Hz. Muhammet’in ölümünden sonra İslam dini mezheplere, tarikatlara ve cemaatlere bölünmüş, bir bütün oluşturmayı amaçlayan din, ayrıştırıcı bir hüviyete sokulmuştur.
Osmanlı Devleti bu tehlikenin acısını yaşamış, bölünmüş ve küçülmüştür. Yıkılan Osmanlı Devletinin yerine kurulan Türkiye Cumhuriyeti’nin kurucuları önlem olarak tekke ve zaviyeleri kapatmışlar, şıh, şeyh, derviş gibi adlar altında halkı kandıranları yasaklamışlar ve onlarla mücadele etmişlerdir.
1950’lerden başlayan sulandırma ve görmezlikten gelme politikası neticesinde Osmanlı tarihi tekerrür etmeye başlamış ve elini sallasan bir şeyhe, bir tarikat liderine değmeye başlamıştır. İşin acı tarafı, halkımızın bir kısmı, cehalet veya bazı küçük çıkarlar uğruna bu şarlatanlara rağbet etmektedirler.
İslamiyet’in özüne dönmesi ve ülkemizin mevcut medeniyet seviyesinin üzerine çıkabilmesi için dini cemaat ve tarikatlardan kurtulması gerekir. Cemaat ve tarikatlar, İslam dininin yozlaşmasının bir numaralı sorumlularıdırlar. Bunlar, halkın samimi duygularını istismar ederek topladıkları oy potansiyelini kendi maddi çıkarları için kullanan maddecilerdir.

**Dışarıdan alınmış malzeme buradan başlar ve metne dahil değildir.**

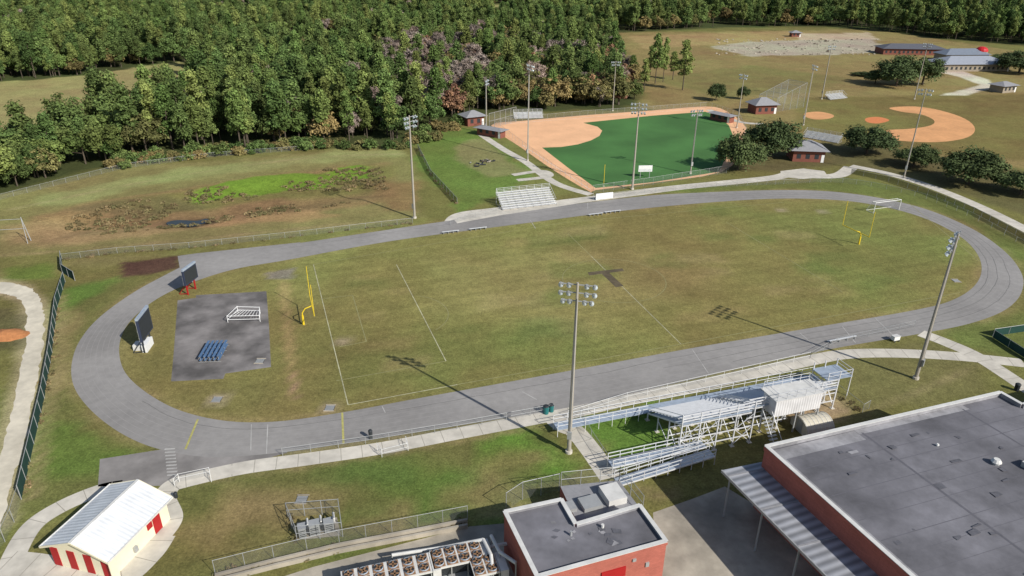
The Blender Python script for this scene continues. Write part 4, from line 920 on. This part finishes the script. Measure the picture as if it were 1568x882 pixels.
def park(u,vb,vt,wpx,name='oak_tree',ml=None,base=(9,11)):
    x,y=G(u,vb); hh=HG(u,vb,vt); w=wpx*math.hypot(math.hypot(x,y),CH)/math.hypot(FOC,math.hypot(u-784,0))
    me=ml or random.choice(oakm); o=bpy.data.objects.new(name,me); SC.collection.objects.link(o); o.location=(x,y,-.1); o.scale=(w/base[1],w/base[1],hh/base[0]); o.rotation_euler=(0,0,random.random()*6)
for a in [(1130,260,194,72),(1180,240,174,82),(1326,236,186,82),(1398,256,211,62),(1482,282,217,92),(1562,298,246,74),(1096,154,122,28),(1137,152,127,20),(1372,132,76,66),(1412,130,80,58),(1340,128,100,34),(1318,116,104,30),(1560,112,68,62),(1536,96,72,36),(1462,98,86,18),(1238,36,22,24)]: park(*a)
for a in [(1003,128,52,24),(1015,126,58,18),(1045,138,62,30),(995,118,70,18),(1030,122,78,20),(986,140,90,20),(968,128,84,20)]: park(*a,name='pine_tree',ml=protos['pine'][1],base=(16.,6.4))
# ------------------------------------------------------------------ light, sky, camera
el=math.radians(34.9); sv=Vector((.743*math.cos(el),-.669*math.cos(el),math.sin(el)))
sd=bpy.data.lights.new('sun','SUN'); sd.energy=5.0; sd.angle=math.radians(.5); sd.color=(1,.96,.89); so=bpy.data.objects.new('sun',sd); so.rotation_euler=sv.to_track_quat('Z','Y').to_euler(); so.location=(100,-100,200); SC.collection.objects.link(so)
w=bpy.data.worlds.new('World'); SC.world=w; w.use_nodes=True; nt=w.node_tree; bg=nt.nodes['Background']; bg.inputs[1].default_value=.095
sk=nt.nodes.new('ShaderNodeTexSky'); sk.sky_type='NISHITA'; sk.sun_disc=False; sk.sun_elevation=el; sk.sun_rotation=math.atan2(.743,-.669); nt.links.new(sk.outputs[0],bg.inputs[0])
cd_=bpy.data.cameras.new('camera'); cd_.sensor_width=36; cd_.lens=FOC/1568*36; cd_.clip_end=20000; cd_.clip_start=.5
co=bpy.data.objects.new('camera',cd_); SC.collection.objects.link(co); SC.camera=co
co.matrix_world=Matrix(((RT[0],UP[0],-FW_[0],0),(RT[1],UP[1],-FW_[1],0),(RT[2],UP[2],-FW_[2],CH),(0,0,0,1)))
SC.view_settings.view_transform='Standard'; SC.view_settings.look='None'; SC.view_settings.exposure=0
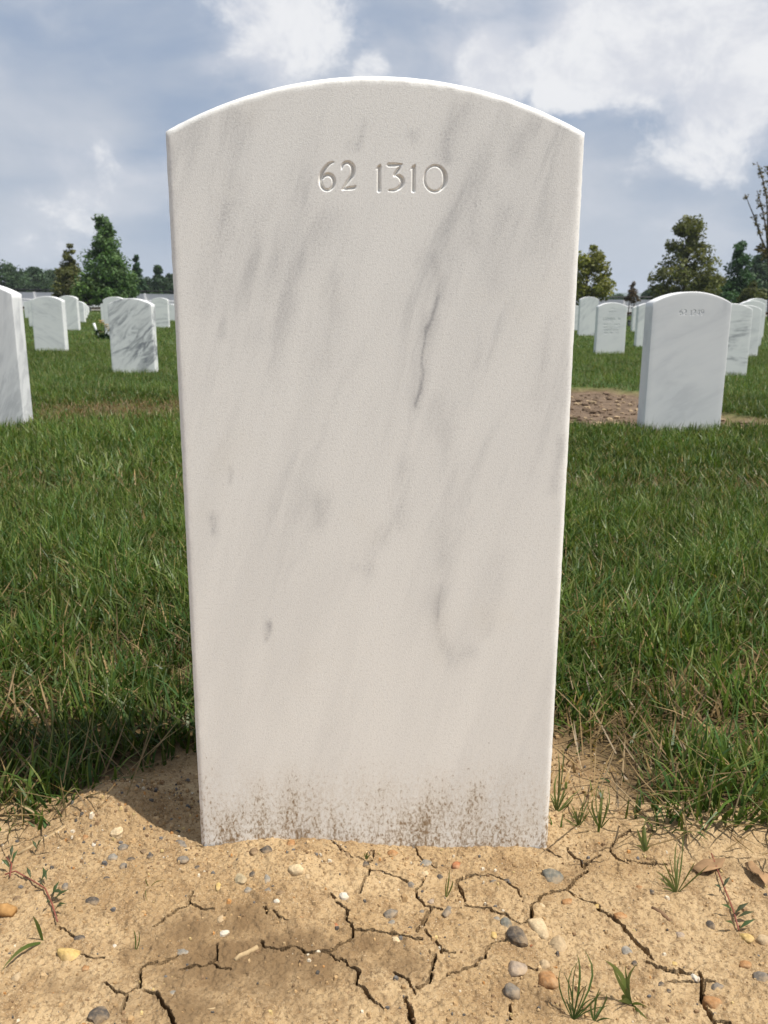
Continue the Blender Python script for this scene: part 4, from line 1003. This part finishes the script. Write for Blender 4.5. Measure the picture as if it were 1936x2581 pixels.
def field(y0, y1, dens, hmul, wmul, S, seed, half=.56, pad=.16):
    area = half * (y1 ** 2 - y0 ** 2) + 2 * pad * (y1 - y0); n = int(area * dens)
    y = np.sqrt(RNG.uniform(y0 ** 2, y1 ** 2, n)); x = RNG.uniform(-1, 1, n) * (half * y + pad)
    sdb = poly_sd(x, y, BARE); edge_n = fbm(x * 16, y * 16, 3, 71)
    dry = np.zeros(n)
    for (c, sx_, sy_, wt) in DRY: dry = np.maximum(dry, wt * gauss(x, y, c, sx_, sy_))
    clump = fbm(x * 11, y * 11, 3, 33); big = fbm(x * 1.7, y * 1.7, 3, 35)
    pr = sstep(-.022, .040, sdb + .07 * edge_n) * (1 - np.where(y > 3, .7, .78) * dry) * (.62 + .9 * np.clip(clump + .35, 0, 1))
    pr = np.maximum(pr, .11 * sstep(-.13, -.02, sdb) * (x > .15))
    pr = pr * (1 - sstep(.01, -.01, poly_sd(x, y, PATCH) + .08 * fbm(x * 7, y * 7, 3, 9)) * 1.0)
    keep = RNG.random(n) < pr
    for sx_, sy_ in STONES: keep &= ~((np.abs(x - sx_) < .163) & (y > sy_ + .002) & (y < sy_ + .10))
    x, y, dry, clump, big, sdb = x[keep], y[keep], dry[keep], clump[keep], big[keep], sdb[keep]; n = len(x)
    z = H(x, y) - .003
    u = RNG.random(n)
    h = (.030 + .032 * RNG.random(n) + .030 * RNG.random(n) ** 5) * hmul * (.85 + .7 * (clump + .25) + .5 * big) * (1 - .35 * dry)
    h = h * (.50 + .50 * sstep(-.02, .09, sdb))
    # long tussock that the near stone shades, left
    h = h * (1 + .35 * gauss(x, y, (-.36, .90), .16, .10))
    h = np.clip(h, .012, .12)
    wd = (.0017 + .0018 * RNG.random(n) + .0014 * (RNG.random(n) < .12)) * wmul
    ang = RNG.uniform(0, 2 * np.pi, n); lean = np.clip(RNG.normal(.26, .2, n), 0, .95); bend = np.clip(RNG.normal(.30, .28, n), -.1, 1.0)
    g1 = np.array((.036, .074, .012)); g2 = np.array((.104, .158, .026)); g3 = np.array((.055, .110, .030)); g4 = np.array((.155, .195, .048))
    f = RNG.random((n, 1)); cols = g1 * (1 - f) + g2 * f
    cols = np.where(RNG.random((n, 1)) < .25, g3 * (.8 + .5 * f), cols); cols = np.where(RNG.random((n, 1)) < .10, g4, cols)
    cols = cols * (1.0 * (1 + .8 * big + .9 * clump))[:, None]
    straw = RNG.random(n) < (.055 + np.where(y > 3, .82, .70) * dry); sc_ = np.array((.30, .205, .095)) * RNG.uniform(.45, 1.35, (n, 1)) * (1 - .35 * sstep(2.5, 4, y))[:, None]
    cols = np.where(straw[:, None], sc_, cols)
    tipd = RNG.random((n, 1)) < .28; tips = np.where(tipd & ~straw[:, None], cols * .45 + np.array((.34, .28, .13)) * .55, cols * 1.05)
    lean = np.where(straw, np.clip(lean + .35, 0, 1), lean); h = np.where(straw, h * .85, h)
    return blades(x, y, z, h, wd, ang, lean, bend, cols, tips, S)
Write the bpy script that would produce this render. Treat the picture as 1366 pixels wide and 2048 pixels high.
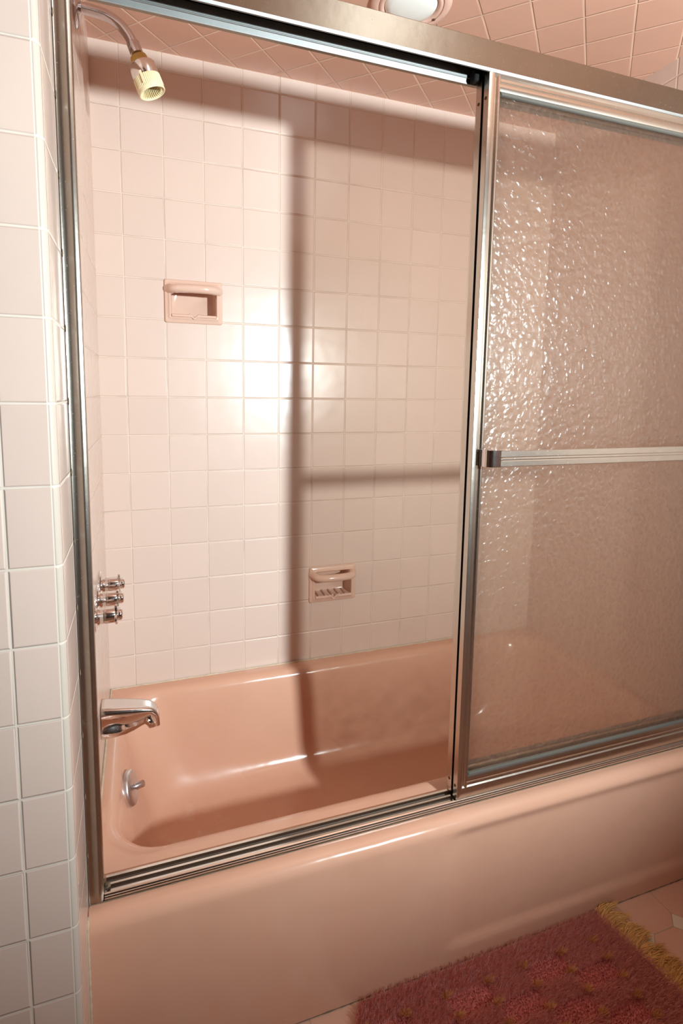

Bu bağlamda cemaat-tarikat, siyaset ve ekonomik çıkar üçgeni oluşturulmuştur. Ülkemizin geleceğini ve ülkemizin çağdaş medeniyet düzeyinin üzerine çıkma hedefini hiçe saymaktadırlar.
İnsanlık için tek çıkar yol bilimdir.
Ülkeyi yöneten siyasilerin oy almak üzere şeyhlerin eteğine sarılacaklarına, bilime sarılmaları gerekir.
Bilim, en iyi yol göstericidir.
Bugün yaşamakta olduğumuz korona virüsüne karşı umut bilimdedir. Hepimiz bilim adamlarından gelecek olan iyi haberi bekliyoruz.
Hiç kimse, kendisine şeyh diyen şarlatanlardan bir şey beklememektedir. Son 15 gündür hepimizin gözü kulağı bilim insanlarının söylediklerinde ve söyleyeceklerindedir.
Her anne ve baba, önce kendisine, sonra çocuklarına sahip çıkmak zorundadır. Çocukların geleceğini, onun anne ve babasından daha iyi düşünen bir başka kimse olamaz. Anne ve babalar, din tüccarlarına, din pazarlamacılarına değil kendilerine güvenmelidirler.
Gerçek İslam, tarikat ve cemaatlerden kurtulduktan sonra yaşanabilir ve yaşanacaktır.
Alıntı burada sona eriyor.